Over lunch I had a very enjoyable chat with a gentleman from Intel and we chewed on the subject of Apple at some length (almost as long as the bad beef we were served).

The iPhone works as well as it does because it offers a compelling and complete end-to-end experience.  The device is sexy, with a slick UI, a largely great user experience and some novel uses of technology.  Once you’re registered, it is very easy to find an application and install it on your phone without a desktop machine anywhere in the process.  I’m personally not a fan of the device as a phone, but as a complete mobile eco-system, you have to respect what Apple have built.

But open?  It’s not an open system at all.  It’s firmly, squarely closed.  It’s not so much “off-deck” as it simply changing the definition of “on-deck”.  AT&T doesn’t control the App Store (although they clearly have influence) but you can only use your Apple device to download Apple approved content from an Apple approved supplier.

Can you choose your carrier?
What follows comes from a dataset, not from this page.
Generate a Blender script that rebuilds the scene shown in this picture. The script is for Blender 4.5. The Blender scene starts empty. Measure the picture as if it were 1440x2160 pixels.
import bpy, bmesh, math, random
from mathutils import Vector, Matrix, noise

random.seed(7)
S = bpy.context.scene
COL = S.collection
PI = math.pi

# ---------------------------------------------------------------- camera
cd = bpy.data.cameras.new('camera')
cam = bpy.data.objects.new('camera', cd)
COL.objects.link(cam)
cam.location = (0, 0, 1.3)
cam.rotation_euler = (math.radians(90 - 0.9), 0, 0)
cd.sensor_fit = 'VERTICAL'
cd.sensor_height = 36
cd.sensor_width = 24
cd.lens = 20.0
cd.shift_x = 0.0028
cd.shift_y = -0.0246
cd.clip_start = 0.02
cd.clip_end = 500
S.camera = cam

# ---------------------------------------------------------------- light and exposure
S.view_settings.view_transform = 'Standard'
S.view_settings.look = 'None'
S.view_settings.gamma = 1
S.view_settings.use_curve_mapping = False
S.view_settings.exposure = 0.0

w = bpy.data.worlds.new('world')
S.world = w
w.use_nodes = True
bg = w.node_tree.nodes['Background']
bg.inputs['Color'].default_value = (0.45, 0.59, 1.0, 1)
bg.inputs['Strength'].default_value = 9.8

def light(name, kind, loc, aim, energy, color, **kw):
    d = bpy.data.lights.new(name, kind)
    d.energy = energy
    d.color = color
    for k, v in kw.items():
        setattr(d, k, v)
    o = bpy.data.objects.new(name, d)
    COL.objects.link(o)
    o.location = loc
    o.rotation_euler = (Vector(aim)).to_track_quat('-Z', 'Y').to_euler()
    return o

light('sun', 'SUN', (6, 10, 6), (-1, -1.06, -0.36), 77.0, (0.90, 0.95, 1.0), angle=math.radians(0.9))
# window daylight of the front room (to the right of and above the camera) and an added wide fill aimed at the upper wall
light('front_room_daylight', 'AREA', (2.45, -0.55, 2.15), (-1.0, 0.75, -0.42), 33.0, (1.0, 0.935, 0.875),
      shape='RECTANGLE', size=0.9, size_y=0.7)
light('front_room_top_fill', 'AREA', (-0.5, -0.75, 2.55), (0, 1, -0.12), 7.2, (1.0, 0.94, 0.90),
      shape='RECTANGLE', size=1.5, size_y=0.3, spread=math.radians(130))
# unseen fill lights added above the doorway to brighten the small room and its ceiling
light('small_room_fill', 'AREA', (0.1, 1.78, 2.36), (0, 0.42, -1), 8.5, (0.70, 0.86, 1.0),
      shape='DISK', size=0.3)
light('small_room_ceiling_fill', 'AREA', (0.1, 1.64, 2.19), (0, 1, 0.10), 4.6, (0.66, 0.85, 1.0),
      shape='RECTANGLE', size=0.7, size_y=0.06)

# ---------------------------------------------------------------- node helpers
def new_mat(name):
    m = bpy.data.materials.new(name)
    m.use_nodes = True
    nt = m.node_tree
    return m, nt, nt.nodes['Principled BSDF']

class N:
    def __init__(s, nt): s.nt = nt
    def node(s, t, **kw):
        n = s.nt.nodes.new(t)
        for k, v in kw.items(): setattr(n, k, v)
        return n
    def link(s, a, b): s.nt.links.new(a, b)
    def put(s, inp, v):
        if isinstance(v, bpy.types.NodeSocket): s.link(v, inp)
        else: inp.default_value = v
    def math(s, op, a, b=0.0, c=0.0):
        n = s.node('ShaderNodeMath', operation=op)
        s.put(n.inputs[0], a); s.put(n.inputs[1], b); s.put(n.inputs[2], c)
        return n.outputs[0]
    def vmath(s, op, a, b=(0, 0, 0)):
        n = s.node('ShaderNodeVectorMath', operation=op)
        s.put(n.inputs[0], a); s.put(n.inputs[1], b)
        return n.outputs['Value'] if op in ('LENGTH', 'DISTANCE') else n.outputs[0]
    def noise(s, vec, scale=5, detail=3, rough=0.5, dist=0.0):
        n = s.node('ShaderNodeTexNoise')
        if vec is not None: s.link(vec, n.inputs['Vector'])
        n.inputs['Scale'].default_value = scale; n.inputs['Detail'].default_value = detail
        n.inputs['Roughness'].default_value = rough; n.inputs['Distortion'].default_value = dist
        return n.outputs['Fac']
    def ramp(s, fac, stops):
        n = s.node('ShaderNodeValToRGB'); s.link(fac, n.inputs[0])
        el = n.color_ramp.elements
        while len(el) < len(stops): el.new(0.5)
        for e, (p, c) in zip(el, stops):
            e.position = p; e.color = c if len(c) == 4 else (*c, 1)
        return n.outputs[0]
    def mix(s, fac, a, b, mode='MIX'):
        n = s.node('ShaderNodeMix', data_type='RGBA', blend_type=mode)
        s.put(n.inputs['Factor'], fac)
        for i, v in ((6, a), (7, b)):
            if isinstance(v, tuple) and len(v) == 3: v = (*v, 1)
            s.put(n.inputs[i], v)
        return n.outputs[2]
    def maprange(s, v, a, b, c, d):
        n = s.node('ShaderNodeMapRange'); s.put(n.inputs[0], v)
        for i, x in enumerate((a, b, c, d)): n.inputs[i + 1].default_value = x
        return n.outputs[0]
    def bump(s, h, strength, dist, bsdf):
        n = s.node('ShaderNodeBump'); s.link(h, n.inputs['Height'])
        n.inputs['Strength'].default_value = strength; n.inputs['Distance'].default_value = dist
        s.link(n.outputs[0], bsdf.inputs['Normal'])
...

No.  Can you download applications outside Apple’s carefully controlled App Store?  No (okay, you can jailbreak your iPhone, but then you face a whole host of other potential issues).  Can you release an app that improves on Apple’s contact app?  No.  Do you need more direct access to the underlying hardware, or flash support?  Good luck.

Need to do anything that the Gods of Apple (or their friends) might in any way take offense to?  Fat chance.

But 6M+ consumers could care less.

And are you ever going to get the same experience from a Windows Mobile or Android device?  It seems unlikely.  Whether the tradeoffs will be worthwhile remains to be seen.

By mobile phone standards, the entire iPhone customer base is a tiny fraction of the total market.  But to ignore what Apple have done so successfully is as foolish as missing the point of why they’ve had the success they’ve had.